Triangle Wave Oscillator
Oscillator Description
The LM101 is configured as a threshold detector, with the grounded minus input being used as a reference level. However because of the feedback being applied to the plus input [from the output pin] the voltage comparator also exhibits hysteresis. That is if the plus pin was just used had an external voltage applied than the circuit would just function as a voltage threshold detector. The signal being applied to the input is developed by the voltage divider form by the 10k and 8.2k resistors. The true input to the circuit arrives from the LM107 through the 8.2k resistor, but the input to the plus pin combines feedback from the output, which than adds the hysteresis. The threshold trip point is adjusted by the 1Meg resistor
The LM107 side of the circuit is the integrator and produces the integration of the rectangular wave, or the resultant triangle waveform. The 0.1uF capacitor, 1.4k resistor and 140k adjustable resistor combined with the LM108 form the integrator. The oscillation frequency is determined by the product of the resistors and capacitors [RxC].The frequency of the oscillation is adjusted by the 140k resistor. Although changing the trip point, by adjusting the 1Meg resistor also effects the frequency.

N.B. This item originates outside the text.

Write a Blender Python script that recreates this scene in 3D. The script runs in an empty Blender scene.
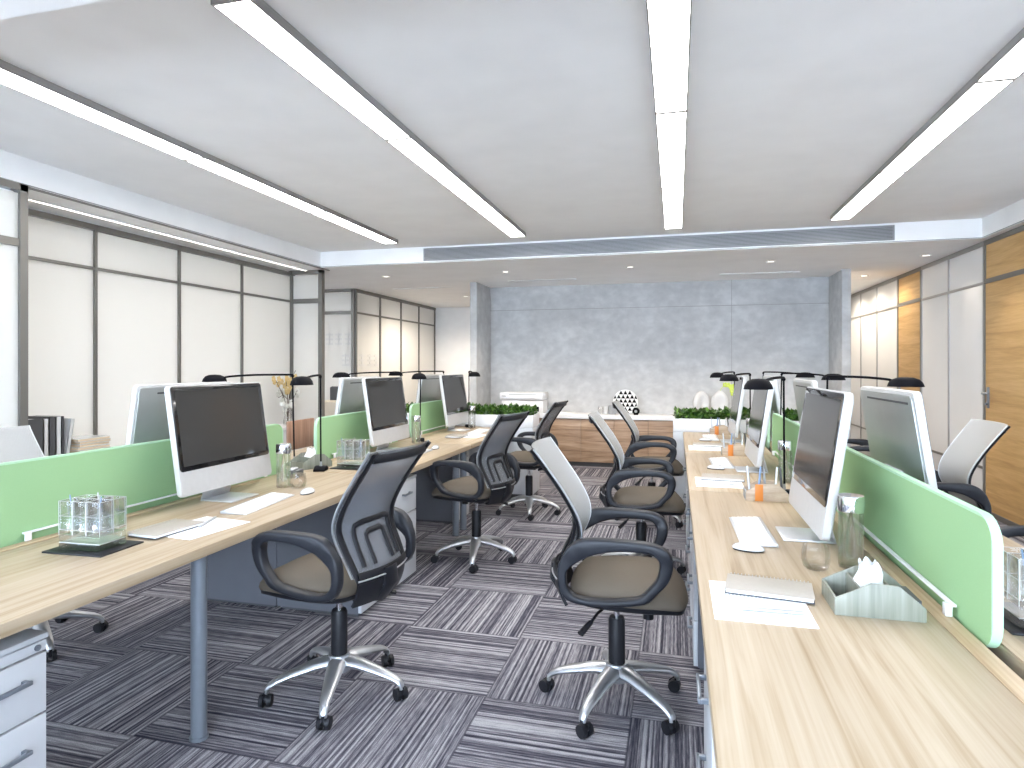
import bpy, bmesh, math, random
from mathutils import Vector, Matrix
random.seed(7)
PI = math.pi
scene = bpy.context.scene
COL = scene.collection

# ------------------------------------------------------------------ materials
def new_mat(name):
    m = bpy.data.materials.new(name); m.use_nodes = True
    nt = m.node_tree; b = nt.nodes['Principled BSDF']
    return m, nt, b

def plain(name, col, rough=0.5, metal=0.0, coat=0.0, spec=0.5, bump=0.0, bscale=200):
    m, nt, b = new_mat(name)
    b.inputs['Base Color'].default_value = (*col, 1)
    b.inputs['Roughness'].default_value = rough
    b.inputs['Metallic'].default_value = metal
    b.inputs['Coat Weight'].default_value = coat
    b.inputs['Specular IOR Level'].default_value = spec
    # slight procedural variation so nothing is perfectly flat
    tc = nt.nodes.new('ShaderNodeTexCoord')
    n = nt.nodes.new('ShaderNodeTexNoise'); n.inputs['Scale'].default_value = bscale
    nt.links.new(tc.outputs['Object'], n.inputs['Vector'])
    mx = nt.nodes.new('ShaderNodeMix'); mx.data_type = 'RGBA'
    mx.inputs[6].default_value = (*[c*0.94 for c in col], 1)
    mx.inputs[7].default_value = (*[min(1, c*1.06) for c in col], 1)
    nt.links.new(n.outputs['Fac'], mx.inputs[0])
    nt.links.new(mx.outputs[2], b.inputs['Base Color'])
    if bump > 0:
        bp = nt.nodes.new('ShaderNodeBump'); bp.inputs['Strength'].default_value = bump
        bp.inputs['Distance'].default_value = 0.002
        nt.links.new(n.outputs['Fac'], bp.inputs['Height'])
        nt.links.new(bp.outputs['Normal'], b.inputs['Normal'])
    return m

def ramp(nt, fac, stops):
    r = nt.nodes.new('ShaderNodeValToRGB')
    while len(r.color_ramp.elements) < len(stops): r.color_ramp.elements.new(0.5)
    for e, (p, c) in zip(r.color_ramp.elements, stops):
        e.position = p; e.color = (*c, 1)
    nt.links.new(fac, r.inputs['Fac'])
    return r

def wood(name, stops, scale=(9, 0.55, 9), rough=0.45, fine=(90, 2.5, 90), world=True, detail=4, dist=1.2, fa=0.25):
    m, nt, b = new_mat(name)
    if world:
        g = nt.nodes.new('ShaderNodeNewGeometry'); src = g.outputs['Position']
    else:
        g = nt.nodes.new('ShaderNodeTexCoord'); src = g.outputs['Object']
    mp = nt.nodes.new('ShaderNodeMapping'); mp.inputs['Scale'].default_value = scale
    nt.links.new(src, mp.inputs['Vector'])
    n = nt.nodes.new('ShaderNodeTexNoise'); n.inputs['Scale'].default_value = 1
    n.inputs['Detail'].default_value = detail; n.inputs['Distortion'].default_value = dist
    nt.links.new(mp.outputs['Vector'], n.inputs['Vector'])
    mp2 = nt.nodes.new('ShaderNodeMapping'); mp2.inputs['Scale'].default_value = fine
    nt.links.new(src, mp2.inputs['Vector'])
    n2 = nt.nodes.new('ShaderNodeTexNoise'); n2.inputs['Scale'].default_value = 1
    nt.links.new(mp2.outputs['Vector'], n2.inputs['Vector'])
    mx = nt.nodes.new('ShaderNodeMix'); mx.data_type = 'FLOAT'; mx.inputs[0].default_value = fa
    nt.links.new(n.outputs['Fac'], mx.inputs[2]); nt.links.new(n2.outputs['Fac'], mx.inputs[3])
    r = ramp(nt, mx.outputs[0], stops)
    nt.links.new(r.outputs['Color'], b.inputs['Base Color'])
    b.inputs['Roughness'].default_value = rough
    return m

def glassy(name, tint=(1, 1, 1), clear=0.45, rough=0.0):
    m = bpy.data.materials.new(name); m.use_nodes = True; nt = m.node_tree
    nt.nodes.remove(nt.nodes['Principled BSDF']); out = nt.nodes['Material Output']
    g = nt.nodes.new('ShaderNodeBsdfGlass'); g.inputs['Color'].default_value = (*tint, 1)
    g.inputs['IOR'].default_value = 1.45; g.inputs['Roughness'].default_value = rough
    t = nt.nodes.new('ShaderNodeBsdfTransparent'); t.inputs['Color'].default_value = (*tint, 1)
    mx = nt.nodes.new('ShaderNodeMixShader'); mx.inputs[0].default_value = clear
    nt.links.new(g.outputs[0], mx.inputs[1]); nt.links.new(t.outputs[0], mx.inputs[2])
    nt.links.new(mx.outputs[0], out.inputs['Surface'])
    return m

def emissive(name, col, strength):
    m, nt, b = new_mat(name)
    b.inputs['Base Color'].default_value = (0.9, 0.9, 0.9, 1)
    b.inputs['Emission Color'].default_value = (*col, 1)
    b.inputs['Emission Strength'].default_value = strength
    return m

def mesh_fabric(name, col, hole=0.3, scale=420):
    """woven see-through mesh: thread colour with tiny gaps"""
    m = bpy.data.materials.new(name); m.use_nodes = True; nt = m.node_tree
    b = nt.nodes['Principled BSDF']; out = nt.nodes['Material Output']
    b.inputs['Base Color'].default_value = (*col, 1); b.inputs['Roughness'].default_value = 0.8
    tc = nt.nodes.new('ShaderNodeTexCoord')
    ck = nt.nodes.new('ShaderNodeTexChecker'); ck.inputs['Scale'].default_value = scale
    nt.links.new(tc.outputs['Object'], ck.inputs['Vector'])
    mr = nt.nodes.new('ShaderNodeMapRange'); mr.inputs['To Min'].default_value = hole*0.7; mr.inputs['To Max'].default_value = hole*1.3
    nt.links.new(ck.outputs['Fac'], mr.inputs['Value'])
    t = nt.nodes.new('ShaderNodeBsdfTransparent')
    mx = nt.nodes.new('ShaderNodeMixShader')
    nt.links.new(mr.outputs['Result'], mx.inputs[0])
    nt.links.new(b.outputs[0], mx.inputs[1]); nt.links.new(t.outputs[0], mx.inputs[2])
    nt.links.new(mx.outputs[0], out.inputs['Surface'])
    return m

def frosted(name, col):
    m, nt, b = new_mat(name)
    b.inputs['Base Color'].default_value = (*col, 1); b.inputs['Roughness'].default_value = 0.25
    b.inputs['Coat Weight'].default_value = 0.3
    out = nt.nodes['Material Output']
    t = nt.nodes.new('ShaderNodeBsdfTranslucent'); t.inputs['Color'].default_value = (*col, 1)
    mx = nt.nodes.new('ShaderNodeMixShader'); mx.inputs[0].default_value = 0.45
    nt.links.new(b.outputs[0], mx.inputs[1]); nt.links.new(t.outputs[0], mx.inputs[2]); nt.links.new(mx.outputs[0], out.inputs['Surface'])
    return m

def carpet_mat():
    m, nt, b = new_mat('carpet_tiles')
    N = nt.nodes.new; L = nt.links.new
    g = N('ShaderNodeNewGeometry'); sp = N('ShaderNodeSeparateXYZ'); L(g.outputs['Position'], sp.inputs[0])
    def mth(op, a, bb=None):
        n = N('ShaderNodeMath'); n.operation = op
        for i, v in enumerate((a, bb)):
            if v is None: continue
            if isinstance(v, (int, float)): n.inputs[i].default_value = v
            else: L(v, n.inputs[i])
        return n.outputs[0]
    S = 0.613
    u = mth('DIVIDE', mth('ADD', sp.outputs['X'], 0.79), S)
    v = mth('DIVIDE', mth('SUBTRACT', sp.outputs['Y'], 2.59), S)
    iu = mth('FLOOR', u); iv = mth('FLOOR', v)
    par = mth('ABSOLUTE', mth('MODULO', mth('ADD', iu, iv), 2))
    par = mth('GREATER_THAN', par, 0.5)           # 1 -> stripes run along X
    across = N('ShaderNodeMix'); across.data_type = 'FLOAT'
    L(par, across.inputs[0]); L(sp.outputs['X'], across.inputs[2]); L(sp.outputs['Y'], across.inputs[3])
    along = N('ShaderNodeMix'); along.data_type = 'FLOAT'
    L(par, along.inputs[0]); L(sp.outputs['Y'], along.inputs[2]); L(sp.outputs['X'], along.inputs[3])
    tid = mth('ADD', mth('MULTIPLY', iu, 3.7), mth('MULTIPLY', iv, 7.3))
    def layer(sa, sl, off):
        c = N('ShaderNodeCombineXYZ')
        L(mth('MULTIPLY', across.outputs[0], sa), c.inputs[0])
        L(mth('MULTIPLY', along.outputs[0], sl), c.inputs[1])
        L(mth('ADD', tid, off), c.inputs[2])
        n = N('ShaderNodeTexNoise'); n.inputs['Scale'].default_value = 1; n.inputs['Detail'].default_value = 1.5
        L(c.outputs[0], n.inputs['Vector']); return n.outputs['Fac']
    a = layer(85, 0.4, 0); c2 = layer(190, 14, 11); d2 = layer(16, 0.3, 5)
    f = mth('ADD', mth('ADD', mth('MULTIPLY', a, 0.62), mth('MULTIPLY', c2, 0.22)), mth('MULTIPLY', d2, 0.16))
    r = ramp(nt, f, [(0.37, (0.036, 0.035, 0.050)), (0.46, (0.112, 0.106, 0.128)), (0.53, (0.245, 0.232, 0.252)), (0.62, (0.44, 0.425, 0.44))])
    # pile speckle
    n = N('ShaderNodeTexNoise'); n.inputs['Scale'].default_value = 260; L(g.outputs['Position'], n.inputs['Vector'])
    mx = N('ShaderNodeMix'); mx.data_type = 'RGBA'; mx.blend_type = 'MULTIPLY'; mx.inputs[0].default_value = 1
    sr = ramp(nt, n.outputs['Fac'], [(0.35, (0.72, 0.72, 0.72)), (0.65, (1.15, 1.15, 1.15))])
    L(r.outputs[0], mx.inputs[6]); L(sr.outputs[0], mx.inputs[7])
    # narrow tile joints
    fu = mth('FRACT', u); fv = mth('FRACT', v)
    e = mth('MINIMUM', mth('MINIMUM', fu, mth('SUBTRACT', 1, fu)), mth('MINIMUM', fv, mth('SUBTRACT', 1, fv)))
    j = mth('LESS_THAN', e, 0.006)
    mj = N('ShaderNodeMix'); mj.data_type = 'RGBA'; L(mth('MULTIPLY', j, 0.55), mj.inputs[0])
    L(mx.outputs[2], mj.inputs[6]); mj.inputs[7].default_value = (0.05, 0.047, 0.06, 1)
    L(mj.outputs[2], b.inputs['Base Color'])
    b.inputs['Roughness'].default_value = 0.95; b.inputs['Specular IOR Level'].default_value = 0.15
    bp = N('ShaderNodeBump'); bp.inputs['Strength'].default_value = 0.6; bp.inputs['Distance'].default_value = 0.004
    L(f, bp.inputs['Height']); L(bp.outputs[0], b.inputs['Normal'])
    return m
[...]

The square wave output will be from rail-to-rail while the triangle output will peak out at the trip point setting, which is lower than the maximum square wave value. In fact for the sides of the triangle wave to be linear, the maximum values most be much lower than the peak voltage. As the voltage across a capacitor becomes non-linear as it approaches maximum charge.
Component Selection
The operational amplifier ICs used in the circuit are both general purpose devices, and may be substituted as required. The amplifiers shown represent the original devices used in an application note, which has been in printed for many years. In general any Op Amp could be used to replace either device, including an LM741. However many of the passive parts set the frequency of operation and should not be substituted, unless a new output frequency is required.
Operational Amplifiers: Both the LM101 and LM107 are general purpose operational amplifiers. The available package options include an 8-pin or 16-pin Plastic DIP Package, or Ceramic DIP Package [military and space applications], an 8-Lead TO-5 Case or a surface mount Flatpack Package.

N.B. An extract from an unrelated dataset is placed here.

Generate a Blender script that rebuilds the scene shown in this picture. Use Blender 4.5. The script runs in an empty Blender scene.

Note the LM101 & LM107 Op Amps may be discontinued or out-dated, as are the other Temperature Range Variations, LM201, LM301, LM207 & LM307.
Refer to the list of Companies making Operational Amplifier ICs.
Circuit Recommendation
One 0.01uF bypass capacitor per voltage supply lead of each Op Amp is used. Low inductance capacitors placed near the body of the device and close to the supply leads is recommended. Short traces between the device and capacitor is also desired.
Depending on the Op Amp used an off-set adjust pin may be offered. However other techniques may be used to shift the output up or down. Refer here for different methods for OpAmp Off-Set Null Adjustment.
Triangle Wave Generator
Another variation of the circuit uses a current mode LM3900, Norton operational amplifier. The LM3900 uses a positive supply voltage [Vcc] and ground, and does not uses a differential supply like the other Op Amps. So one of the inputs is tied to Vcc and not ground as the previous circuit. Also there has been an attempt to draw the circuit in the same configuration as the previous one, but variations between the two due occur. The component values are also different, but really only to show another possible setup, which is a 1.8mS pulse.
Triangle Wave Generator
The frequency is again set by the resistor and capacitor across the integrator R1 and C1 [R2 should be set to 2x of R1]. The equation for the frequency follows: f = [Vcc - Vb] / [2R1C1 x Vo].
Vcc is the supply voltage.
Vo is the difference between the trip voltages of the hysteresis.
Vb is the DC voltage at the minus input.
The resistors of the threshold detector set the high and low points of the triangle wave, and the resistors and capacitor of the integrator sets the time it takes to reach those points [the frequency].